Our republic is more divided than at anytime in my memory. It is not just a matter of division on a single major issue, something like Vietnam or the Civil War. Instead, it is a million small fissures that lead us all to be less connected and less willing to see the good in others.

Long commutes, lengthy business travel and electronic communication have eroded face to face communication. We buy on the internet or from the big box store, and the small town merchant whose shop served both commerce and communication is disappearing. We are more seperate than united.

Out politicians are not helping. They play gotcha and try to dazzle us with sweet nothings instead of substance...and we let them. Yep, we are not helping, either.

The Internet has not helped. Blogging, discussion boards, and other venues offer a method for everyone to have their say with an anonimity that negates any need to self-govern what they say, and by doing so ratchet up the temperature by giving full roar to any new bizarre idea or conspiracy theory that comes along.

Our country used to claim to be a melting pot, where all sought a significant degree of cultural assimilation from language to clothing. Now the goal is a mosaic, where everyone seeks to be a hyphenated american as if they somehow would magically give up all claim to their family tree if they don't trumpet their background.

Maybe the hostility has never been far away. Maybe the miracle that these differences have stayed under wraps for so long. I still sit in wonder that a country like Yugoslavia, that significantly withstood soviet interference and was cultural beacon behind the Iron Curtain would, upon the death of Tito, devolve into a killing field that combined the worst elements of ethnic hatred and religious fervor.

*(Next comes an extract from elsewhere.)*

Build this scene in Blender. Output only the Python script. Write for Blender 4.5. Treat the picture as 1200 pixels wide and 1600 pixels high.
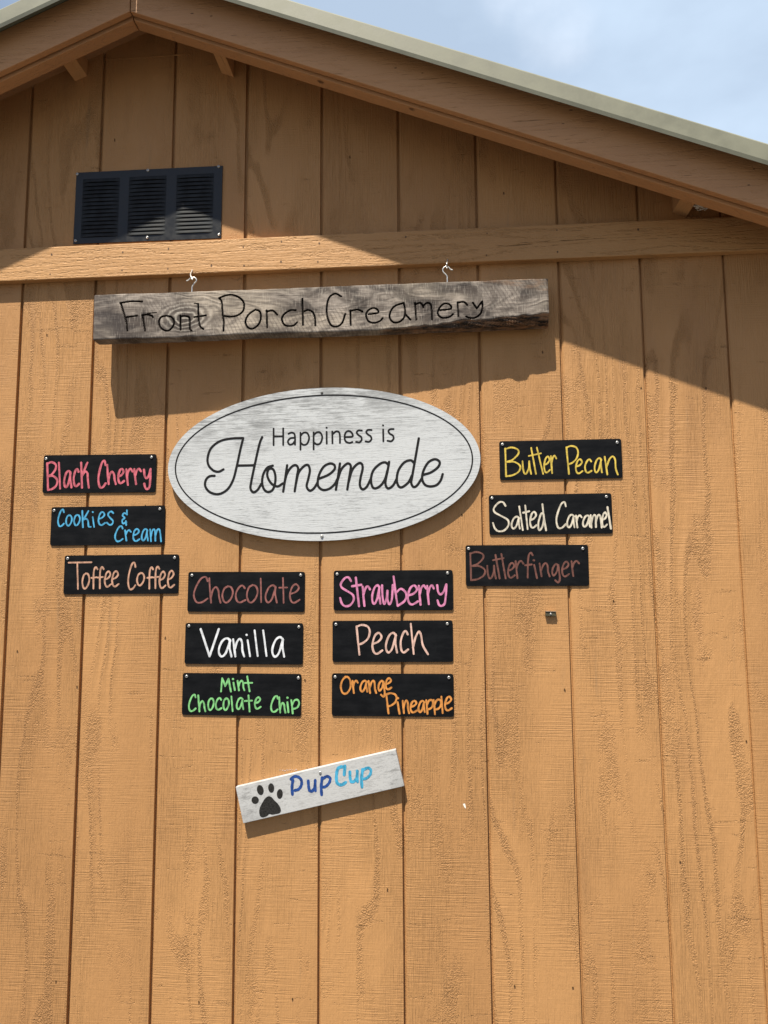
import bpy, bmesh, math, random
import numpy as np
from mathutils import Vector, Matrix

# ------------------------------------------------------------------ camera, world, sun, exposure
scn = bpy.context.scene
for o in list(bpy.data.objects):
    bpy.data.objects.remove(o)
CAM = np.array([0.92268, -1.90476, 1.6])
YAW, PITCH, ROLL, FPX = -0.080624, 0.113671, -0.00592, 1202.05
ca, sa, cb, sb, cc, sc = (math.cos(YAW), math.sin(YAW), math.cos(PITCH), math.sin(PITCH), math.cos(ROLL), math.sin(ROLL))
FW = np.array([sa * cb, ca * cb, sb])
_r = np.array([ca, -sa, 0.0])
_u = np.cross(_r, FW)
RT = cc * _r + sc * _u
UP = -sc * _r + cc * _u
cam_data = bpy.data.cameras.new('camera')
cam = bpy.data.objects.new('camera', cam_data)
scn.collection.objects.link(cam)
cam_data.sensor_fit = 'HORIZONTAL'
cam_data.sensor_width = 36.0
cam_data.lens = 36.0 * FPX / 1200.0
cam_data.clip_start = 0.02
cam_data.clip_end = 2000
M4 = Matrix.Identity(4)
for i in range(3):
    M4[i][0] = RT[i]; M4[i][1] = UP[i]; M4[i][2] = -FW[i]; M4[i][3] = CAM[i]
cam.matrix_world = M4
scn.camera = cam
scn.render.resolution_x = 768
scn.render.resolution_y = 1024

SUN = Vector((-0.40, -1.0, 2.38)).normalized()
SUN_EL = math.asin(SUN.z)
SUN_AZ = math.atan2(SUN.x, SUN.y)
world = bpy.data.worlds.new('World')
scn.world = world
world.use_nodes = True
wn, wl = world.node_tree.nodes, world.node_tree.links
bg = wn['Background']
sky = wn.new('ShaderNodeTexSky')
sky.sky_type = 'NISHITA'
sky.sun_disc = False
sky.sun_elevation = SUN_EL
sky.sun_rotation = SUN_AZ
sky.air_density = 1.0
sky.dust_density = 1.6
sky.ozone_density = 1.2
tc = wn.new('ShaderNodeTexCoord')
cmap = wn.new('ShaderNodeMapping'); cmap.inputs['Scale'].default_value = (1.5, 1.5, 3.2)
cn = wn.new('ShaderNodeTexNoise'); cn.inputs['Scale'].default_value = 1.9; cn.inputs['Detail'].default_value = 6; cn.inputs['Roughness'].default_value = 0.5
cr = wn.new('ShaderNodeMapRange'); cr.inputs['From Min'].default_value = 0.38; cr.inputs['From Max'].default_value = 0.72
cr.inputs['To Min'].default_value = 0.62; cr.inputs['To Max'].default_value = 1.0
# thin cloud masked to the visible far sky; unseen rest left clear to limit fill
cdot = wn.new('ShaderNodeVectorMath'); cdot.operation = 'DOT_PRODUCT'
cdot.inputs[1].default_value = Vector((0.22, 0.87, 0.42)).normalized()
cmask = wn.new('ShaderNodeMapRange'); cmask.interpolation_type = 'SMOOTHSTEP'
cmask.inputs['From Min'].default_value = 0.55; cmask.inputs['From Max'].default_value = 0.93
cmul = wn.new('ShaderNodeMath'); cmul.operation = 'MULTIPLY'
cmix = wn.new('ShaderNodeMix'); cmix.data_type = 'RGBA'
cmix.inputs['B'].default_value = (6.3, 7.7, 9.4, 1)
wl.new(tc.outputs['Generated'], cmap.inputs['Vector']); wl.new(cmap.outputs[0], cn.inputs['Vector'])
wl.new(cn.outputs['Fac'], cr.inputs['Value']); wl.new(tc.outputs['Generated'], cdot.inputs[0]); wl.new(cdot.outputs['Value'], cmask.inputs['Value'])
wl.new(cr.outputs[0], cmul.inputs[0]); wl.new(cmask.outputs[0], cmul.inputs[1]); wl.new(cmul.outputs[0], cmix.inputs['Factor'])
# one brighter puff of cloud
pdir = Vector(FW + (865 - 600) / FPX * RT - (-5 - 800) / FPX * UP).normalized()
pdot = wn.new('ShaderNodeVectorMath'); pdot.operation = 'DOT_PRODUCT'; pdot.inputs[1].default_value = pdir
pn = wn.new('ShaderNodeTexNoise'); pn.inputs['Scale'].default_value = 9; pn.inputs['Detail'].default_value = 5
padd = wn.new('ShaderNodeMath'); padd.operation = 'MULTIPLY_ADD'; padd.inputs[1].default_value = 0.012
pr_ = wn.new('ShaderNodeMapRange'); pr_.interpolation_type = 'SMOOTHSTEP'
pr_.inputs['From Min'].default_value = 1.0035; pr_.inputs['From Max'].default_value = 1.0080; pr_.inputs['To Max'].default_value = 0.22
pmix = wn.new('ShaderNodeMix'); pmix.data_type = 'RGBA'; pmix.inputs['B'].default_value = (12.0, 12.3, 13.2, 1)
wl.new(tc.outputs['Generated'], pdot.inputs[0]); wl.new(tc.outputs['Generated'], pn.inputs['Vector'])
wl.new(pn.outputs['Fac'], padd.inputs[0]); wl.new(pdot.outputs['Value'], padd.inputs[2]); wl.new(padd.outputs[0], pr_.inputs['Value'])
wl.new(sky.outputs[0], cmix.inputs['A']); wl.new(cmix.outputs['Result'], pmix.inputs['A']); wl.new(pr_.outputs[0], pmix.inputs['Factor'])
wl.new(pmix.outputs['Result'], bg.inputs['Color'])
bg.inputs['Strength'].default_value = 0.064

sun_data = bpy.data.lights.new('sun', 'SUN')
sun_data.energy = 5.0
sun_data.angle = math.radians(0.53)
sun_data.color = (1.0, 0.925, 0.785)
sun = bpy.data.objects.new('sun', sun_data)
sun.rotation_euler = SUN.to_track_quat('Z', 'Y').to_euler()
sun.location = (0, -4, 8)
scn.collection.objects.link(sun)

scn.view_settings.view_transform = 'Standard'
scn.view_settings.look = 'None'
scn.view_settings.gamma = 1
scn.view_settings.exposure = 0.85

# ------------------------------------------------------------------ helpers
COL = scn.collection
rng = random.Random(5)

def at(px, py, Y):
    """point on the plane y = Y seen at photo pixel px, py (measured from the 1200 x 1600 photograph)"""
    d = FW + (px - 600) / FPX * RT - (py - 800) / FPX * UP
    return CAM + (Y - CAM[1]) / d[1] * d

def link(name, me, mats, parent=None):
    o = bpy.data.objects.new(name, me)
    COL.objects.link(o)
    for m in (mats if isinstance(mats, (list, tuple)) else [mats]):
        me.materials.append(m)
    if parent:
        o.parent = parent
    return o

def mesh(name, verts, faces, mats, parent=None, smooth=False, midx=None):
    me = bpy.data.meshes.new(name)
    me.from_pydata([tuple(map(float, v)) for v in verts], [], faces)
    if midx:
        for p, i in zip(me.polygons, midx):
            p.material_index = i
    if smooth:
        for p in me.polygons:
            p.use_smooth = True
    me.update()
    return link(name, me, mats, parent)

def bm_link(name, bm, mats, parent=None, smooth=False, bevel=0.0, seg=2):
    if bevel:
        bmesh.ops.bevel(bm, geom=list(bm.edges), offset=bevel, segments=seg, affect='EDGES', profile=0.6)
    bmesh.ops.recalc_face_normals(bm, faces=bm.faces)
    me = bpy.data.meshes.new(name)
    bm.to_mesh(me); bm.free()
    if smooth:
        for p in me.polygons:
            p.use_smooth = True
    return link(name, me, mats, parent)

def prism_bm(pts, y0, y1, bm=None):
    """polygon in x, z extruded from y0 to y1"""
    bm = bm or bmesh.new()
    a = [bm.verts.new((x, y0, z)) for x, z in pts]
    b = [bm.verts.new((x, y1, z)) for x, z in pts]
    n = len(pts)
    bm.faces.new(a); bm.faces.new(b[::-1])
    for i in range(n):
        bm.faces.new((a[i], b[i], b[(i + 1) % n], a[(i + 1) % n]))
    return bm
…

No, I don't think a single election can cure the ills that haunt us. I think a single leader can.

I believe there is a leader out there who can remind us of what this country is and has been for so many generations-a beacon of freedom that represents the best hope of mankind. A leader who is willing to not only tell us that we are still a shining city on a hill, but is also willing to make the tough decisions that will allow us to shine for generations to come. A leader who will focus on means and not ends, and will not think the only way to maintain our security is to sacrifice out freedom.

I yearn for a leader who wants us to respond to the better angels of our nature, and not push upon us the worst instincts of our fears...and when that person comes, regardless of party, I will be voting for them.

Yes, I want a lot. But I bet if we find that person, regardless of sex or ethnicity or color, then we just might also find that landslide that Not Buck so desperately wants.

1 Comments:

Blogger Steve Rankin said...

Recent presidential landslides have been dicey for the Republicans.

Nixon carried 49 states in 1972, and the Watergate scandal followed.

Reagan carried 49 states in 1984, and Iran-Contra ensued.

2008, of course, looks to be the first time since 1952 that neither the incumbent president nor the incumbent vice president will be his party's presidential nominee.

Another tidbit: Since 1948, 1964 (Goldwater-Miller) has been the only presidential election year in which there was not a Nixon, a Bush, or a Dole on the Republican national ticket.